## [Written problem]
Once the pictures are set aside, transcribe the remaining data exactly.

## [Given records]
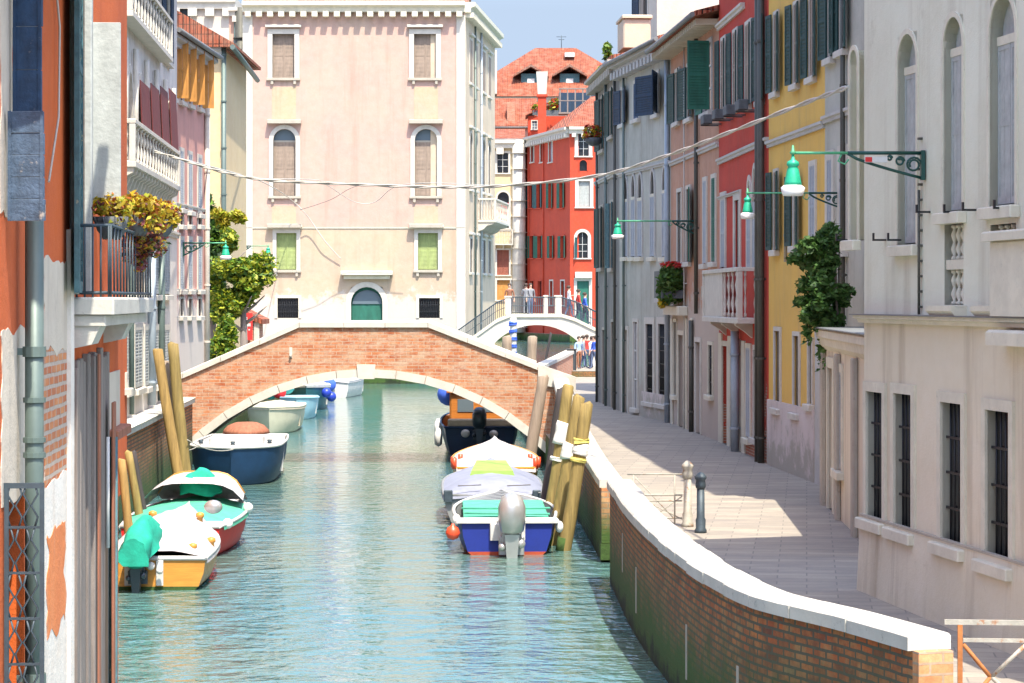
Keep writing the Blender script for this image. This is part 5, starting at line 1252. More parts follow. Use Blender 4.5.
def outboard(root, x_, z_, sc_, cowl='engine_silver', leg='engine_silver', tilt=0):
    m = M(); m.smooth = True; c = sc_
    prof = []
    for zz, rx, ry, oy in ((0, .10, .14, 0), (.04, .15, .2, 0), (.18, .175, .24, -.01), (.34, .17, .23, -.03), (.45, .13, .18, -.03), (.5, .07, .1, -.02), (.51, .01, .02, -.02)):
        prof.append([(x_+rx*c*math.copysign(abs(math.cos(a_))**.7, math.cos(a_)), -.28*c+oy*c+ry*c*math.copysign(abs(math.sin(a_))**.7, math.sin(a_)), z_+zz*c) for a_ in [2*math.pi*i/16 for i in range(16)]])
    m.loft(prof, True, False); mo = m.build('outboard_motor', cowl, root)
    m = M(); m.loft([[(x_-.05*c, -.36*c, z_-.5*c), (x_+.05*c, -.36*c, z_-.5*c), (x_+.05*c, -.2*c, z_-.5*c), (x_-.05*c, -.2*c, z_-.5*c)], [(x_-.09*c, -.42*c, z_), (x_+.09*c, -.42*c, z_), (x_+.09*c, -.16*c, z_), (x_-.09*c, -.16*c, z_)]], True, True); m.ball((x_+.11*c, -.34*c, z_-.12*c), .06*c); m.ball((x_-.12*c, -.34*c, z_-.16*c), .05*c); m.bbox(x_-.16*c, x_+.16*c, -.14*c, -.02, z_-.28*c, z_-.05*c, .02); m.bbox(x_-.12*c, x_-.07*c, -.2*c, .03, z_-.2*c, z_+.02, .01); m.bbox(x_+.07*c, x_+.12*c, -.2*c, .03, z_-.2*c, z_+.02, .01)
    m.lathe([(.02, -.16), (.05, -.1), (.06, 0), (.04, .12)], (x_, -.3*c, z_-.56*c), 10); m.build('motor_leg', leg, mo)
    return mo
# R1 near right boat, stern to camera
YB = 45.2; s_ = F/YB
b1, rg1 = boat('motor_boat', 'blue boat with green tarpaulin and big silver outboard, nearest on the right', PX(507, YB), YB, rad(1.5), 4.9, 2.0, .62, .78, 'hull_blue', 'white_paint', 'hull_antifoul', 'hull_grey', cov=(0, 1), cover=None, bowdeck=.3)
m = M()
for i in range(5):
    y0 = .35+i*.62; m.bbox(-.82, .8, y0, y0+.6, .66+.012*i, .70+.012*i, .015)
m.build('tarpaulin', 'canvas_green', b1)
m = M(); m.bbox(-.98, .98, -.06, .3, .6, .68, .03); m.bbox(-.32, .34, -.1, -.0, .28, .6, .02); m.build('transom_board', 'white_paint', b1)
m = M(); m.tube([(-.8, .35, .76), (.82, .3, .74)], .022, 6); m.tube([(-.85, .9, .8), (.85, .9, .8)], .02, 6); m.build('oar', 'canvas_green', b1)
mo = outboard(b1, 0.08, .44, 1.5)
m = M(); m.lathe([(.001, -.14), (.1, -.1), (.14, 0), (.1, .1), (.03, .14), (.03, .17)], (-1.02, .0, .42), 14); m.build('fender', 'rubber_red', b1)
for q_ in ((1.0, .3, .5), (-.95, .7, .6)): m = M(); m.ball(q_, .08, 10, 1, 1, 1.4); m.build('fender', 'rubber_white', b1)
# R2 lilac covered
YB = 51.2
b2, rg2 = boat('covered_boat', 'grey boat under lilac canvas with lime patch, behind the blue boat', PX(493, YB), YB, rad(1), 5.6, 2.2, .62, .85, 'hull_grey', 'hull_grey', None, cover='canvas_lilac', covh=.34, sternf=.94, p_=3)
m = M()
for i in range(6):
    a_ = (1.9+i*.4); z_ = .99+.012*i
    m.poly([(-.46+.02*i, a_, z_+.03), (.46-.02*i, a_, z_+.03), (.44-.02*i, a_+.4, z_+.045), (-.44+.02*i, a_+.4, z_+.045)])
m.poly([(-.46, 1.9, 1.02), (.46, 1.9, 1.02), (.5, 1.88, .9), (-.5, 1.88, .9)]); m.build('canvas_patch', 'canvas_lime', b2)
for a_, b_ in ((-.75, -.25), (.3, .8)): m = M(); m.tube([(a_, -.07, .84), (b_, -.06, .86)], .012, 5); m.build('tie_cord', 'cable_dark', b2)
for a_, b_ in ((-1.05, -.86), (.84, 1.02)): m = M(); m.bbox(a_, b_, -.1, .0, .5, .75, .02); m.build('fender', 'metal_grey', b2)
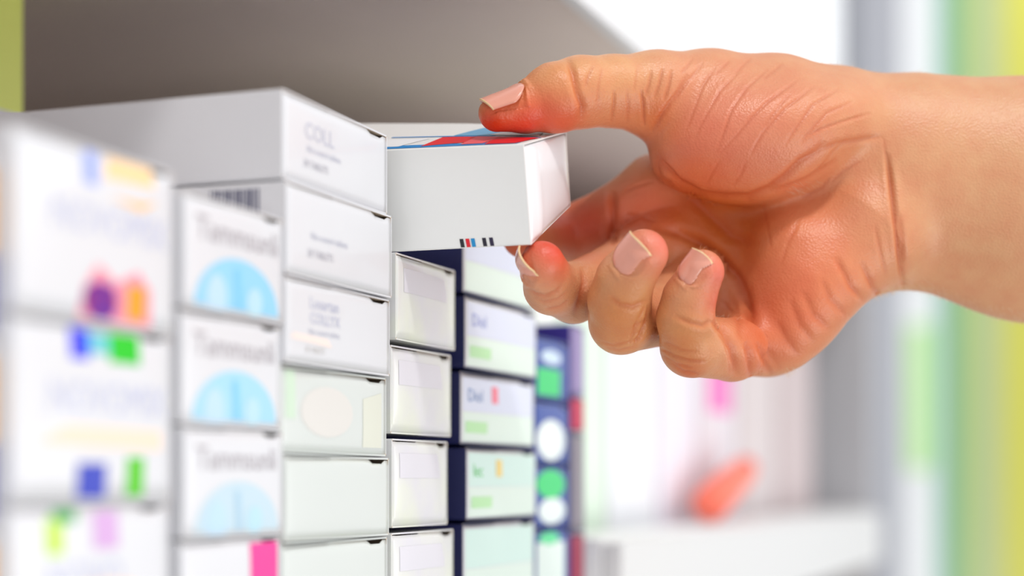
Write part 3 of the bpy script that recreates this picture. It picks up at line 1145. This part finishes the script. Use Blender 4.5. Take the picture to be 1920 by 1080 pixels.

## [Completed task]
Keep writing the Blender script for this image. This is part 5, starting at line 1252. More parts follow. Use Blender 4.5.
def outboard(root, x_, z_, sc_, cowl='engine_silver', leg='engine_silver', tilt=0):
    m = M(); m.smooth = True; c = sc_
    prof = []
    for zz, rx, ry, oy in ((0, .10, .14, 0), (.04, .15, .2, 0), (.18, .175, .24, -.01), (.34, .17, .23, -.03), (.45, .13, .18, -.03), (.5, .07, .1, -.02), (.51, .01, .02, -.02)):
        prof.append([(x_+rx*c*math.copysign(abs(math.cos(a_))**.7, math.cos(a_)), -.28*c+oy*c+ry*c*math.copysign(abs(math.sin(a_))**.7, math.sin(a_)), z_+zz*c) for a_ in [2*math.pi*i/16 for i in range(16)]])
    m.loft(prof, True, False); mo = m.build('outboard_motor', cowl, root)
    m = M(); m.loft([[(x_-.05*c, -.36*c, z_-.5*c), (x_+.05*c, -.36*c, z_-.5*c), (x_+.05*c, -.2*c, z_-.5*c), (x_-.05*c, -.2*c, z_-.5*c)], [(x_-.09*c, -.42*c, z_), (x_+.09*c, -.42*c, z_), (x_+.09*c, -.16*c, z_), (x_-.09*c, -.16*c, z_)]], True, True); m.ball((x_+.11*c, -.34*c, z_-.12*c), .06*c); m.ball((x_-.12*c, -.34*c, z_-.16*c), .05*c); m.bbox(x_-.16*c, x_+.16*c, -.14*c, -.02, z_-.28*c, z_-.05*c, .02); m.bbox(x_-.12*c, x_-.07*c, -.2*c, .03, z_-.2*c, z_+.02, .01); m.bbox(x_+.07*c, x_+.12*c, -.2*c, .03, z_-.2*c, z_+.02, .01)
    m.lathe([(.02, -.16), (.05, -.1), (.06, 0), (.04, .12)], (x_, -.3*c, z_-.56*c), 10); m.build('motor_leg', leg, mo)
    return mo
# R1 near right boat, stern to camera
YB = 45.2; s_ = F/YB
b1, rg1 = boat('motor_boat', 'blue boat with green tarpaulin and big silver outboard, nearest on the right', PX(507, YB), YB, rad(1.5), 4.9, 2.0, .62, .78, 'hull_blue', 'white_paint', 'hull_antifoul', 'hull_grey', cov=(0, 1), cover=None, bowdeck=.3)
m = M()
for i in range(5):
    y0 = .35+i*.62; m.bbox(-.82, .8, y0, y0+.6, .66+.012*i, .70+.012*i, .015)
m.build('tarpaulin', 'canvas_green', b1)
m = M(); m.bbox(-.98, .98, -.06, .3, .6, .68, .03); m.bbox(-.32, .34, -.1, -.0, .28, .6, .02); m.build('transom_board', 'white_paint', b1)
m = M(); m.tube([(-.8, .35, .76), (.82, .3, .74)], .022, 6); m.tube([(-.85, .9, .8), (.85, .9, .8)], .02, 6); m.build('oar', 'canvas_green', b1)
mo = outboard(b1, 0.08, .44, 1.5)
m = M(); m.lathe([(.001, -.14), (.1, -.1), (.14, 0), (.1, .1), (.03, .14), (.03, .17)], (-1.02, .0, .42), 14); m.build('fender', 'rubber_red', b1)
for q_ in ((1.0, .3, .5), (-.95, .7, .6)): m = M(); m.ball(q_, .08, 10, 1, 1, 1.4); m.build('fender', 'rubber_white', b1)
# R2 lilac covered
YB = 51.2
b2, rg2 = boat('covered_boat', 'grey boat under lilac canvas with lime patch, behind the blue boat', PX(493, YB), YB, rad(1), 5.6, 2.2, .62, .85, 'hull_grey', 'hull_grey', None, cover='canvas_lilac', covh=.34, sternf=.94, p_=3)
m = M()
for i in range(6):
    a_ = (1.9+i*.4); z_ = .99+.012*i
    m.poly([(-.46+.02*i, a_, z_+.03), (.46-.02*i, a_, z_+.03), (.44-.02*i, a_+.4, z_+.045), (-.44+.02*i, a_+.4, z_+.045)])
m.poly([(-.46, 1.9, 1.02), (.46, 1.9, 1.02), (.5, 1.88, .9), (-.5, 1.88, .9)]); m.build('canvas_patch', 'canvas_lime', b2)
for a_, b_ in ((-.75, -.25), (.3, .8)): m = M(); m.tube([(a_, -.07, .84), (b_, -.06, .86)], .012, 5); m.build('tie_cord', 'cable_dark', b2)
for a_, b_ in ((-1.05, -.86), (.84, 1.02)): m = M(); m.bbox(a_, b_, -.1, .0, .5, .75, .02); m.build('fender', 'metal_grey', b2)
Write part 3 of the bpy script that recreates this picture. It picks up at line 1145. This part finishes the script. Use Blender 4.5. Take the picture to be 1920 by 1080 pixels.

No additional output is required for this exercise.